Macedonia: de la independencia a la interdependencia
Para quienes formamos parte de una de las naciones más antiguas de Europa y llevamos en la cartera el pasaporte de un Estado cuya fecha de nacimiento –¿la toma de Granada? ¿La conversión de Recaredo?– se calcula con un margen de error de más/menos mil años, cumplir treinta de independencia –como hoy hace Macedonia del Norte– puede parecer una minucia. Pero para un Estado nacido en una época tan trágica como la década de los noventa y en un contexto geográfico tan complejo como el de los Balcanes, llegar a esta edad no ha resultado nada sencillo.

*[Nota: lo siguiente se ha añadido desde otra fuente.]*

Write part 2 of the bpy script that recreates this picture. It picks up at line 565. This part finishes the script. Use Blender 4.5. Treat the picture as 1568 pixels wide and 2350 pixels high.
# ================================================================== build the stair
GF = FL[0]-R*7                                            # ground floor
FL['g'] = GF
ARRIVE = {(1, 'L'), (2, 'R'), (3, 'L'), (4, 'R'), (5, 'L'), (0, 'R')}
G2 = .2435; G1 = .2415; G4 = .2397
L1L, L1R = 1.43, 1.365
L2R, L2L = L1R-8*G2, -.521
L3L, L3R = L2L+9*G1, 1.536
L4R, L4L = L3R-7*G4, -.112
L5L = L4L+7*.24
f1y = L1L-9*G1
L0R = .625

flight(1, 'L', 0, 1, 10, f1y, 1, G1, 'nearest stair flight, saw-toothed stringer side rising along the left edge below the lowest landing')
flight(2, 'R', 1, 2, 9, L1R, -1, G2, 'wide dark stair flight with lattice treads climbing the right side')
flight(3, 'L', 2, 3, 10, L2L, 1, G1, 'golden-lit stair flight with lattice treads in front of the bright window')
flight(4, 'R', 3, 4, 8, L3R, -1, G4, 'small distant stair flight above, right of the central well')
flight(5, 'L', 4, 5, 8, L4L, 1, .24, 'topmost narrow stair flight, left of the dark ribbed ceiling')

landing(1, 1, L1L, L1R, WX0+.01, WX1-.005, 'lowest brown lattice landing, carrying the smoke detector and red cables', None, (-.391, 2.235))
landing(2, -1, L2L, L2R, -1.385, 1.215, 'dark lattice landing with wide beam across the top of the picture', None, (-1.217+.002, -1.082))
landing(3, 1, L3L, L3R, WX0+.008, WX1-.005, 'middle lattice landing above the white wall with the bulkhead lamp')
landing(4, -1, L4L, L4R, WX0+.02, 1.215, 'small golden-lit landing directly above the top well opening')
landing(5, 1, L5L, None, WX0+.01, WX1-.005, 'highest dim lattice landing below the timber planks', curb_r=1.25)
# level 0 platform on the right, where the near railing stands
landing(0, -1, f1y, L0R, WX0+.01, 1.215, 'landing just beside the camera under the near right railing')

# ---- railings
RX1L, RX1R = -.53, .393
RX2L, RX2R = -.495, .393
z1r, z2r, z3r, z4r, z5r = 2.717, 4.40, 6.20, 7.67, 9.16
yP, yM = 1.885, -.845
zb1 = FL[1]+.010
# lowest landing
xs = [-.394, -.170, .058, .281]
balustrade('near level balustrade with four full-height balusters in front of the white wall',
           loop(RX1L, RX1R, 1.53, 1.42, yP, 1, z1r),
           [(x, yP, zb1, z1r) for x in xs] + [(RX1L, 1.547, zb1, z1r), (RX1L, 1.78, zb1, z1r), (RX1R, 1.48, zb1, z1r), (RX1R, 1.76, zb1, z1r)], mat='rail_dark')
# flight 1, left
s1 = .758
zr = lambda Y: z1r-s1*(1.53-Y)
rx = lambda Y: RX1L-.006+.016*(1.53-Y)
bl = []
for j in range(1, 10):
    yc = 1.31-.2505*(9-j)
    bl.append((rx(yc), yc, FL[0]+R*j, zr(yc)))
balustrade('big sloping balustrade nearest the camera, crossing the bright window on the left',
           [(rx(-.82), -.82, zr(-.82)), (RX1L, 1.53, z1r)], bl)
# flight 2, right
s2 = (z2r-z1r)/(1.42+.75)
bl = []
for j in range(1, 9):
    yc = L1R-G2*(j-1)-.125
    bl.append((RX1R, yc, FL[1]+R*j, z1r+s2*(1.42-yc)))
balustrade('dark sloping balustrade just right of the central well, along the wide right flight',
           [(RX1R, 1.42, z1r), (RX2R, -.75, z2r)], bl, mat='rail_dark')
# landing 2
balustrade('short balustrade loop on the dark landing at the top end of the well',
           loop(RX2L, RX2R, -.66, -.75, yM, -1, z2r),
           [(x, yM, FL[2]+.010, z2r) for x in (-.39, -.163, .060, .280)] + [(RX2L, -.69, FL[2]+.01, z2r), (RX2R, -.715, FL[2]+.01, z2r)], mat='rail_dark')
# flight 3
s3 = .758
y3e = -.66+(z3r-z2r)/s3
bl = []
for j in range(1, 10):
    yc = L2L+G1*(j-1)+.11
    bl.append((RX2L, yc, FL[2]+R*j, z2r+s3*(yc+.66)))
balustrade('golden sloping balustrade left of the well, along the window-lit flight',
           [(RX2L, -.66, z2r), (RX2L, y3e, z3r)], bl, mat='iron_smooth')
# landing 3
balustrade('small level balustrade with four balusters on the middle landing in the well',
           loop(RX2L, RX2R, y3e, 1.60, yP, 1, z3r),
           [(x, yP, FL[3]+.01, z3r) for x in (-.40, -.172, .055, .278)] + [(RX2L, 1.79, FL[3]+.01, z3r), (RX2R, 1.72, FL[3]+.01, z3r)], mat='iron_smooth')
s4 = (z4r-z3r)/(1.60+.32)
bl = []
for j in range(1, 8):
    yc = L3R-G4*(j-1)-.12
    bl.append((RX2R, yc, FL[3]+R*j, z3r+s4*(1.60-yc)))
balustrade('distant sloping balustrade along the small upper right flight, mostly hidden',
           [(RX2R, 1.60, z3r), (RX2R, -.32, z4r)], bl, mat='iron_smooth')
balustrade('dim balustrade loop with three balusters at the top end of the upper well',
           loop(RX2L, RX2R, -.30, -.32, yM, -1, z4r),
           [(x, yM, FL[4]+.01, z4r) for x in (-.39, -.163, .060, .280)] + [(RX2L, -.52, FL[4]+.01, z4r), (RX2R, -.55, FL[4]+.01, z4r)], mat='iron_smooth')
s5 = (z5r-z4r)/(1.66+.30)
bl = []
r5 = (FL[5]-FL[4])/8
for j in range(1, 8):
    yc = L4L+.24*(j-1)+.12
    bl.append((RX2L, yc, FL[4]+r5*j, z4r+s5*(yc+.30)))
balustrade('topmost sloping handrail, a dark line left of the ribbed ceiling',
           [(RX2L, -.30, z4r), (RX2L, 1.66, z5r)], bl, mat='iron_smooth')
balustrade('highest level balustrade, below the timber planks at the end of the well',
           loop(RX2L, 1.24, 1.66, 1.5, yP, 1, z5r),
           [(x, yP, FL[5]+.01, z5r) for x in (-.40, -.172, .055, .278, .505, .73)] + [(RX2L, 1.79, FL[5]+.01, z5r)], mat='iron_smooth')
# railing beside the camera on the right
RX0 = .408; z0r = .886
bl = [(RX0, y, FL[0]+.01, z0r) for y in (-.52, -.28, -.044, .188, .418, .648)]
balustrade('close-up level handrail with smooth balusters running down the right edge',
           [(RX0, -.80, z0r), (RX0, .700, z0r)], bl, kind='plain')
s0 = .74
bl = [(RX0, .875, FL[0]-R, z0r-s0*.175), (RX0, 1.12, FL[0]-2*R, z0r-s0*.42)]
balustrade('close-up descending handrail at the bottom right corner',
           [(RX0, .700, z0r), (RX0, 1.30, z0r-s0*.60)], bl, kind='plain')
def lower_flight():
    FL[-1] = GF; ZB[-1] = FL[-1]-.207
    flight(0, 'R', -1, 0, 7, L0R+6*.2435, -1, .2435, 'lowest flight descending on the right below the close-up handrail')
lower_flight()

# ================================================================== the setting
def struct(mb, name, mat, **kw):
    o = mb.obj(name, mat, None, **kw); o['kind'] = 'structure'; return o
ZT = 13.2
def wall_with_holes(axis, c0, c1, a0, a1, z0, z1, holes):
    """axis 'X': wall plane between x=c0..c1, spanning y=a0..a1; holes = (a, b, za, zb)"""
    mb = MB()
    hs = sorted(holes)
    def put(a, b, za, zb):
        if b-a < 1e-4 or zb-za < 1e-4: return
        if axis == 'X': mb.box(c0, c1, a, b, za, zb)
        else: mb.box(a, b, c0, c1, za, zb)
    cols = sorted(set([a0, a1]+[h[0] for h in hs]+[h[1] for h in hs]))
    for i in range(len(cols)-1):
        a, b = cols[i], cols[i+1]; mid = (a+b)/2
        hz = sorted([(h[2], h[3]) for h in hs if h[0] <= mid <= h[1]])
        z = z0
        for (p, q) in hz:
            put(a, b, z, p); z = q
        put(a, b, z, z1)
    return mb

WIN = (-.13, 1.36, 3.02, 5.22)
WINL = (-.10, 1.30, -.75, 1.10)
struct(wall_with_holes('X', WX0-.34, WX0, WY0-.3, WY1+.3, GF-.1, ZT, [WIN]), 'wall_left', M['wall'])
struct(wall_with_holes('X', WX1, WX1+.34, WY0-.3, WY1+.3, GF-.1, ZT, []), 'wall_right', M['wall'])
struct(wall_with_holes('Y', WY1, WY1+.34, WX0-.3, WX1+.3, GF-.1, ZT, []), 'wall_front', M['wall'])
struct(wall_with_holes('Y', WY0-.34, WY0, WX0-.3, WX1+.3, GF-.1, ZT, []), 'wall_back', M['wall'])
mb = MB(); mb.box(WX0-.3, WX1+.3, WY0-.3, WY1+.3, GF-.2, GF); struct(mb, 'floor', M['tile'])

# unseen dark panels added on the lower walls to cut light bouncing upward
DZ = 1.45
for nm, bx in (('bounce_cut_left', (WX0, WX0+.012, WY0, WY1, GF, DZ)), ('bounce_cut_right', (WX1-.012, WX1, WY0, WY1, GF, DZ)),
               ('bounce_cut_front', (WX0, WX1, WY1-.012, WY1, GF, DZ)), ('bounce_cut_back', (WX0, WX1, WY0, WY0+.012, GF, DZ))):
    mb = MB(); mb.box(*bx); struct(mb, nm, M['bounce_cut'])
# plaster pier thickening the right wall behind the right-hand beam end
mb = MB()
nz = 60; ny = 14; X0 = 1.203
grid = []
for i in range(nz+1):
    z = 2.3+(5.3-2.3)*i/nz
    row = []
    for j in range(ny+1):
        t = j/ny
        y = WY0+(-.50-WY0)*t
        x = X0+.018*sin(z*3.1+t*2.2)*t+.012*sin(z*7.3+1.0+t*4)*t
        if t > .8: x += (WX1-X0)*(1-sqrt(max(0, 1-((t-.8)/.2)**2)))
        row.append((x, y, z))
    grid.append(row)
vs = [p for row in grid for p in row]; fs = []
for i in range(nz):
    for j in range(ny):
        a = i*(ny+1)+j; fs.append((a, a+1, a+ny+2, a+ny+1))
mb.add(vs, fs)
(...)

Para empezar, porque en estas tres décadas de vida Macedonia del Norte ha tenido que hacer frente a todos y cada uno de los retos que por definición deben afrontar los estados de nueva creación –dotarse de un marco constitucional aceptable para todos, proveerse de instituciones de autogobierno medianamente eficaces, construir un sistema de partidos estable– más todos aquellos que globalmente hubieron de afrontar las naciones de la antigua Yugoslavia que devinieron estados a comienzos de los noventa –superar el legado autoritario del titismo, transitar hacia una economía de mercado, reconstruir unas políticas de vecindad basadas en el respeto mutuo.
Y por si ello no bastara, aquellos que de manera específica se interpusieron entre su voluntad de independencia y su capacidad para ejercerla. Me refiero a los problemas derivados de la peculiar conformación étnica del país, un tercio de cuyos ciudadanos tienen origen albanés y muchos de los cuales mantienen respecto de la recién conquistada estatalidad una actitud de ambivalencia; a los derivados del permanente cuestionamiento de su identidad nacional, que los gobiernos de la pasada década trataron de consolidar, a base de mármol y de polémica, sobre la supuesta solidez del mito alejandrino; de su profunda crisis económica, traducida en una constante sangría de jóvenes que deciden perseguir en otros lugares de Europa los sueños que Macedonia no está en condiciones de garantizarles; y de su conflictiva relación con todos y cada uno de sus vecinos, de la que ‘la disputa del nombre’ con Grecia, momentáneamente superada con el Acuerdo de Prespa, constituye el ejemplo más acabado.
Pero seguramente tampoco la palabra ‘independencia’ signifique lo mismo para uno de los cuatro grandes de la Unión Europea que para un Estado que todavía hoy sigue infructuosamente tocando a sus puertas. Y es que, soflamas aparte, a lo que Macedonia y el resto de los estados balcánicos aspiran no es sino a una razonable, respetuosa, enriquecedora y leal interdependencia con el resto de los Estados europeos, que le permita integrarse en el magno proyecto iniciado en 1957 en Roma, sin renunciar a los ideales que inspiraron el levantamiento de Ilinden de 1903 y que actualizó el referéndum de independencia de 1991. Se equivocan, pues, quienes obsesionados por mitos de otra época o por prejuicios que solo existen en sus mentes, siguen pensando que la incorporación de los Balcanes a Europa únicamente servirá para arrastrar sus viejos conflictos hasta nuestras propias puertas. Pero también quienes piensen que el señuelo de la integración servirá eternamente para mantener a estas naciones orbitando alrededor de un polo que las sigue rechazando, cuando tantas otras superpotencias –China, Rusia, Turquía– aspiran a expandir hasta aquellas puertas, o más allá, sus respectivos ámbitos de influencia.